Transferring value means you are transferring the value of whatever your reward is to what you are asking the dog to do. Like when you play crate games, you play it using really high value treats like chicken... the crate takes on the value of the chicken. Payton has seen jumps before and played with them some, but because we've never really done any structured playing with them (they'll be set up in the yard for Auggie and he might jump over one because it just happens to be in his way while he's tearing around) he doesn't really see it as ZOMG FUN. It just kinda is. It's just something in his way. Not terribly unlike if he were in the woods and a log was in his way or whatever... nothing particularly important.
But now that we're actually working with them, they've become a "thing" to interact with. And when he interacts with them, he gets to grab the tuggy ball and we play tug! So the great game of tug he gets out of jumping has made the jump itself fun... the value of the tug has been transferred to the jump.

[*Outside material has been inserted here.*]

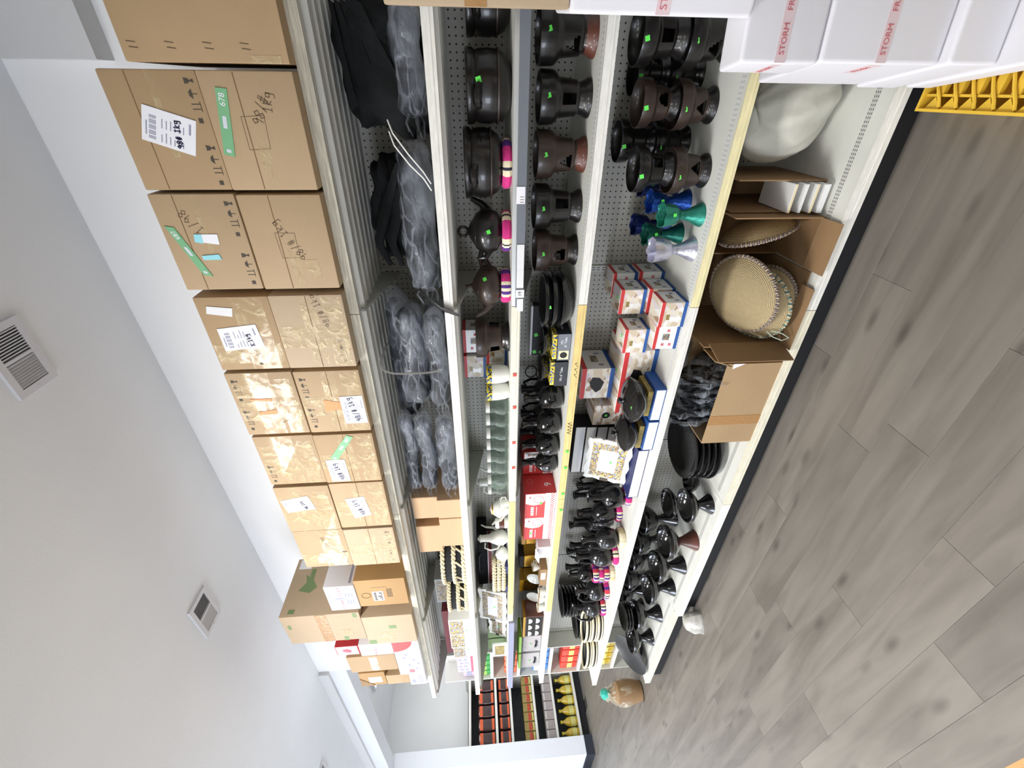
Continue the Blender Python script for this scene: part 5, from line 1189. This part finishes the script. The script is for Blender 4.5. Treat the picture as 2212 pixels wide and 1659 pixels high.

When people talk about having the dog looking forward at the jump rather than you, it's not so much about the value the jump holds as the dog being task oriented rather than handler oriented. Yes, you want them to be tuned in to you and your body language so you can steer them around the course, but you also want them to be looking forward at what they are doing and at what is coming up next... rather than constantly turning to look at you going "What's next?? What's next??" Kinda just "take what's in front of you, unless I tell you differently!"